At the time, Marshall proposed that the sports that would best serve as an engine of growth were those that "involved the carrying, and sometimes the tossing, of a ball; and the frequent collision of opposing bodies." Subsequent research naturally looked towards gridiron football in the US, and rugby football in the UK.

Marshall’s case for gridiron and rugby did not last long. In a footnote to a theorem on the existence of irrational numbers in σ-dimensional lattices, Russell and Whitehead (1908) found an error in Marshall’s result. Russell and Whitehead had stumbled onto something would keep economists at odds for nearly fifty years. They found that the necessary, but not sufficient, conditions for a sport to be an engine of growth are (1) that it uses an ash implement to strike a round object; and (2) that at any time the majority of players spend their time standing idly in an expanse of grass, or sitting on a wooden bench doing nothing.

Within months of this result becoming public, opposing schools of thought developed, separated, as they often are, by the Atlantic Ocean. Cricket and baseball very quickly became the centers of growth theorists’ attention.

The debate raged until the entire field fell into disrepute in the early 1950s. The backlash began with attacks by the French economist Maurice Le Point. As a Frenchman, Le Point could not see any point in cricket nor in baseball, and failed to see how either could have anything at all to do with the economy. His most biting insight, which purportedly came to him while attending a St. Louis Browns baseball game, roughly translates as "there is a fine line between playing baseball and standing in a pasture dressed like an idiot." Although aimed at baseball, this certainly rings true for cricket as well.

So powerful was Le Point’s attack that nearly all traces of the two schools have been purged from the economics literature. The early works began to disappear from libraries, and later editions of Keynes (1936) do not include the original twenty-fifth chapter on the role of cricket in ending the Great Depression.

The purpose of the present paper is to revive and answer this long-forgotten question. With today’s statistical techniques and the availability of data for a large number of countries, the question of cricket versus baseball can be addressed once and for all [...]
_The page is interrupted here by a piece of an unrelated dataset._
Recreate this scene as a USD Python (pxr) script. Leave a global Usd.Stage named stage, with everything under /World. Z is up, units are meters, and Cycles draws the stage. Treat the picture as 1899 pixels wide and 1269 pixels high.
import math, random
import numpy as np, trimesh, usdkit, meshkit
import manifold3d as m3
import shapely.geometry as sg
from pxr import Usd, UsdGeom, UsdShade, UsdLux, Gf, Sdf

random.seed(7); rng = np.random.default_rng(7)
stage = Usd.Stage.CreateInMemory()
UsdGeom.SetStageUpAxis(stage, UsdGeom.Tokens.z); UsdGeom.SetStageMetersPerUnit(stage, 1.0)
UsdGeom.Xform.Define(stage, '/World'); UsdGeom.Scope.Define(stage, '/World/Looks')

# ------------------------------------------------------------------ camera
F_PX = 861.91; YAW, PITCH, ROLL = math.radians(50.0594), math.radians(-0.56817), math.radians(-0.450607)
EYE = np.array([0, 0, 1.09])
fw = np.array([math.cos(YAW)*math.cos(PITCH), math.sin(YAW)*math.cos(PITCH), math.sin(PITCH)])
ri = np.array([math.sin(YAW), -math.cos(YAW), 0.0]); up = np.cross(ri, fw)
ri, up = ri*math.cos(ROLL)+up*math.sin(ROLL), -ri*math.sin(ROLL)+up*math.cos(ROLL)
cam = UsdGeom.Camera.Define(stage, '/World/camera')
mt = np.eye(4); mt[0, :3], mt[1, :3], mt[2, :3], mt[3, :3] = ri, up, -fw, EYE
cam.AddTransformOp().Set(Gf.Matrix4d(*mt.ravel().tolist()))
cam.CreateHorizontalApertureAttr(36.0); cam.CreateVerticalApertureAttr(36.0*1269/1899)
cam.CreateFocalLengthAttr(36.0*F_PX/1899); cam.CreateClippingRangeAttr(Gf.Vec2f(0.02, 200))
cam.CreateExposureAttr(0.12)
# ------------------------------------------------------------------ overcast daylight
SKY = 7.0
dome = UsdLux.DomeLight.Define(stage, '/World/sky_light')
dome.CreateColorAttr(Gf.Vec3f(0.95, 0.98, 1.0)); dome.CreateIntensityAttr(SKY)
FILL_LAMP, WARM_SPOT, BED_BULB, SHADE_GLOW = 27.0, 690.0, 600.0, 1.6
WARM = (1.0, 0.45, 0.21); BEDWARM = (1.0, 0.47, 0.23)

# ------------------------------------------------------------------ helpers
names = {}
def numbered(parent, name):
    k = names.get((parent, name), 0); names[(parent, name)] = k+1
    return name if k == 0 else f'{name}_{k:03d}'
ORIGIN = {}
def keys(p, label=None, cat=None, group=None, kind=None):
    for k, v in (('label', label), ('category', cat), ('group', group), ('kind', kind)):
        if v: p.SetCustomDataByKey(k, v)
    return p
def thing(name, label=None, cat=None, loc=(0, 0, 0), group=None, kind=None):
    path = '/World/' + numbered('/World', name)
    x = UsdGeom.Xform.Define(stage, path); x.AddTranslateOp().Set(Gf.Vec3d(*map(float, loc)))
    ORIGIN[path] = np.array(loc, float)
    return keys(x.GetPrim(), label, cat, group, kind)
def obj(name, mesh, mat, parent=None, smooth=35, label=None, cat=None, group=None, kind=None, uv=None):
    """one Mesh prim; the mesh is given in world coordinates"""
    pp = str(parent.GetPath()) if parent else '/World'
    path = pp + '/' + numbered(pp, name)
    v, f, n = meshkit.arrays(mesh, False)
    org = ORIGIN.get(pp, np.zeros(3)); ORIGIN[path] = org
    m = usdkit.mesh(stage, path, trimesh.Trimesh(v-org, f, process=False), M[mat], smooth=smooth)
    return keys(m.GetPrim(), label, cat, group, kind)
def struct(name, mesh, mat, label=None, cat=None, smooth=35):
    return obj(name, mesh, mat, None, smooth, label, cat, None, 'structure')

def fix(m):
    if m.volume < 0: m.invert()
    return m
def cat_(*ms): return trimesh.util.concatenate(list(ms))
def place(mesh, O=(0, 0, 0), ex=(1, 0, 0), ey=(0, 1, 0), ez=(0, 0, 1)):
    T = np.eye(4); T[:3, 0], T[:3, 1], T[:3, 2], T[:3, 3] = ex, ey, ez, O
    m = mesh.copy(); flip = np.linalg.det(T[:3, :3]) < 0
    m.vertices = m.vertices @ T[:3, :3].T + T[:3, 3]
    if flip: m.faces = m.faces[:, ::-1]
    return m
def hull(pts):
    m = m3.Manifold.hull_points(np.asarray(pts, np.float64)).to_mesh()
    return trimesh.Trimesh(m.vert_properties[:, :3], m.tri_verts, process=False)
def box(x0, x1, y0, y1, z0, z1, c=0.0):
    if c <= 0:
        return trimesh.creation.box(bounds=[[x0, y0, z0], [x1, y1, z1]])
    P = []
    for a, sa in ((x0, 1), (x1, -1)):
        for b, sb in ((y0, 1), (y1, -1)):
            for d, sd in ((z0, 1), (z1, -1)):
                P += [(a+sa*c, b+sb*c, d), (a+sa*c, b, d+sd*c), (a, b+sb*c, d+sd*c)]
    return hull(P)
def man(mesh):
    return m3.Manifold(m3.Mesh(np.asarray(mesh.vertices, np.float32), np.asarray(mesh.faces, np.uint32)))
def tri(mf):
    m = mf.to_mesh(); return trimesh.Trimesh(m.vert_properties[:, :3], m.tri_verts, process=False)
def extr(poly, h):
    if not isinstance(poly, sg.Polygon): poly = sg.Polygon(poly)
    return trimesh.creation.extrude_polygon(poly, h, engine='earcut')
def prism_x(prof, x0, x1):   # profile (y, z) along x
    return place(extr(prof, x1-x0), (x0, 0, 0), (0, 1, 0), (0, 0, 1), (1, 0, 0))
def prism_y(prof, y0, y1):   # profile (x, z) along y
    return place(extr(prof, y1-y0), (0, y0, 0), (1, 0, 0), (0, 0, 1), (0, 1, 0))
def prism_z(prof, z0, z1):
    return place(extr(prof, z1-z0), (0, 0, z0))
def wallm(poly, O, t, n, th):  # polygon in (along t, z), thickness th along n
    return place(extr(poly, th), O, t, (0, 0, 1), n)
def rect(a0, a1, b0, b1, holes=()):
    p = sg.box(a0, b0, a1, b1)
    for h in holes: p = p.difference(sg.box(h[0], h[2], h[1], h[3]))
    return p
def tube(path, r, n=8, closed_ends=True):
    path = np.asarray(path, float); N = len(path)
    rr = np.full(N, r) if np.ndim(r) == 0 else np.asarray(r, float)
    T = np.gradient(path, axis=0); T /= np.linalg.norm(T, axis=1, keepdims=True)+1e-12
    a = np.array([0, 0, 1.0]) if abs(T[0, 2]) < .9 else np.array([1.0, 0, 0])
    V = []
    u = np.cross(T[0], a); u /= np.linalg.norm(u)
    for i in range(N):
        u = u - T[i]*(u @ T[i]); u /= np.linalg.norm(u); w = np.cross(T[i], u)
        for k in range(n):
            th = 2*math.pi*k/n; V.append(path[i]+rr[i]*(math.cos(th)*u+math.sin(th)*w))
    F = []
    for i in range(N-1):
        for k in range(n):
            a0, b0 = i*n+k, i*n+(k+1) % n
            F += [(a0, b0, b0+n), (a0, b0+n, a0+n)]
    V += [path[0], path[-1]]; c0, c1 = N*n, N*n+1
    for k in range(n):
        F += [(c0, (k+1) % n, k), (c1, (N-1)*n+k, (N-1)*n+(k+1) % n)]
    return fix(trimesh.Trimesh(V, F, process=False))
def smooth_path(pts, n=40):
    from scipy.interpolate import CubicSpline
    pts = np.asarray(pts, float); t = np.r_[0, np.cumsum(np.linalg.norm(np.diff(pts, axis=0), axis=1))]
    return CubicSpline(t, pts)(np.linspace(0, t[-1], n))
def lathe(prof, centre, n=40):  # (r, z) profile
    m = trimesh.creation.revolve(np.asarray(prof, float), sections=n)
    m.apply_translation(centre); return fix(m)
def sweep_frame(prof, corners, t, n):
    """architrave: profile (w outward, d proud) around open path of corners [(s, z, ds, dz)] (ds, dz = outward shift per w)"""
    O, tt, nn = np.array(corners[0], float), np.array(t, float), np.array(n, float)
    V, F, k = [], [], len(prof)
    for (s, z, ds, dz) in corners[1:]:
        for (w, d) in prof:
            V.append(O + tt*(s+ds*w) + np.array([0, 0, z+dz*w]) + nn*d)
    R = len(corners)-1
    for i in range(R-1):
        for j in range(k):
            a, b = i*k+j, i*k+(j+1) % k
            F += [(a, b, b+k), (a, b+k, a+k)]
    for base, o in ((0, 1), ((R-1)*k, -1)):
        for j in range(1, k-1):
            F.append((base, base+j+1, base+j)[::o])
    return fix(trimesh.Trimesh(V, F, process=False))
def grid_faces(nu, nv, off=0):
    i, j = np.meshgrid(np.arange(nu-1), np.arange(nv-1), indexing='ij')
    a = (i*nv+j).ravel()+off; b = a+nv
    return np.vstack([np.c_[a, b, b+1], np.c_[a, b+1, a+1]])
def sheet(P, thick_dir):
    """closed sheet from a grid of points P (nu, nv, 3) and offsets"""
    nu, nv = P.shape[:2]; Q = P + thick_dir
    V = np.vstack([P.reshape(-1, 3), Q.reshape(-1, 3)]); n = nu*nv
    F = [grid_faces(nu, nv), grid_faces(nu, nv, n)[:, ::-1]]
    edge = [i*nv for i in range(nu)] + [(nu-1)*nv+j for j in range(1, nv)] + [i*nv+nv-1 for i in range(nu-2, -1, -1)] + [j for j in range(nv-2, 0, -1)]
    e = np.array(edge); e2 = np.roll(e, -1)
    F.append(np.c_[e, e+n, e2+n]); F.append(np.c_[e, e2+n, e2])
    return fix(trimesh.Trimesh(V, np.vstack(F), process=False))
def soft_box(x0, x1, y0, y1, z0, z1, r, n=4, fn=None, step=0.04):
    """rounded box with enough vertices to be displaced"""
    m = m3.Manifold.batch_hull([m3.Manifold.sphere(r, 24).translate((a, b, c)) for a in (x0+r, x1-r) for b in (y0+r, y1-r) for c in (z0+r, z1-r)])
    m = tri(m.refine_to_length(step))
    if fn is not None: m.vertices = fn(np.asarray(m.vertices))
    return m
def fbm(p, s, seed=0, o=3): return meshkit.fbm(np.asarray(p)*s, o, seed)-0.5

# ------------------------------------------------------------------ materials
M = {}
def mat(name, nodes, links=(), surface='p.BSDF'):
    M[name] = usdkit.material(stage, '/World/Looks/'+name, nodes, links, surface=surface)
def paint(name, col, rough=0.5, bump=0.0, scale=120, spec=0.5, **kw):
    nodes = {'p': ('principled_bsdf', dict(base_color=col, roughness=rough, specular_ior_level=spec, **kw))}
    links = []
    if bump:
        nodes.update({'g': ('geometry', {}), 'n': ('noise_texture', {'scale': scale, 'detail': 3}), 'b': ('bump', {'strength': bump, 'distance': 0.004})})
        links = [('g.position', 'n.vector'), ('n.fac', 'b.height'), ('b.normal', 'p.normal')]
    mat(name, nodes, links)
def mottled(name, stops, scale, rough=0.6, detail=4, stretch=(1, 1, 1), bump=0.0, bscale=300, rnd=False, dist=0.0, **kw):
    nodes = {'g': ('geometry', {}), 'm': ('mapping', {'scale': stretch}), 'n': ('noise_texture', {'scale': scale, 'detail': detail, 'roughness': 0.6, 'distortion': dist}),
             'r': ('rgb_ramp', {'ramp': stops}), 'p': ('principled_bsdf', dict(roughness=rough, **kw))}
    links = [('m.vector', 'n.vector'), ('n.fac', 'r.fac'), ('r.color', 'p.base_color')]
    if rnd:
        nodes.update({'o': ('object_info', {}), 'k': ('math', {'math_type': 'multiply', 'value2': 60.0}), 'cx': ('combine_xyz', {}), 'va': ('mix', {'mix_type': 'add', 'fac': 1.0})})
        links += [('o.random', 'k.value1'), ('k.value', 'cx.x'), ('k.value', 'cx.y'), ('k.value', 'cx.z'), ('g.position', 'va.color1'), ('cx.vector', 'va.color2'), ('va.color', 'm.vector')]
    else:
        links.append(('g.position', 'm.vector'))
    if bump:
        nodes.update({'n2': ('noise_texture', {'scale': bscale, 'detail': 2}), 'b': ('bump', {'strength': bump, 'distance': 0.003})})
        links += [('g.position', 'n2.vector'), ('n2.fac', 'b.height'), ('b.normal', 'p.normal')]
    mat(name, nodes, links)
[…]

The empirical results speak for themselves. For emerging countries without a history of cricket or baseball, baseball instruction and subsidies should be an immediate priority. The difficult problem is in devising a plan to eradicate the cricket-induced malaise of the cricket-playing countries. Clearly this is a task of Herculean proportions, rivalled only by the economic reform of formerly-communist countries. Like communism, years of cricket have polluted the very souls of these countries, and we need to measure the pace of reform in decades, not merely in years.

Postscript: Don't miss the references at the end of the paper.

2 comments:

  1. Anonymous Says:

    I can well believe that cricket has a negative impact on worker productivity. I for one am far less productive during and england test match as I follow the ball-by-ball coverage throughout the day. My output falls by a particularly large margin during exciting or important tests and should England happen to lose, the ensuing malady has been known to write off entire days of work. Case closed.

  2. Anonymous Says:

    Interesting post Datacharmer. A very interesting book comparing the two sports is 'Playing Hard Ball' by Middlesex and England Cricketer Ed Smith (who has a first in History from Cambridge). One of the many interesting points he reveals is that cricket was once America's favourite team sport. It rivalled baseball for most of the 19th century with as many stories in the sports pages of the New York Times until 1880. Indeed, the first international cricket match was between Canada and the United States in 1844. By 1850 cricket clubs flourished in 22 states.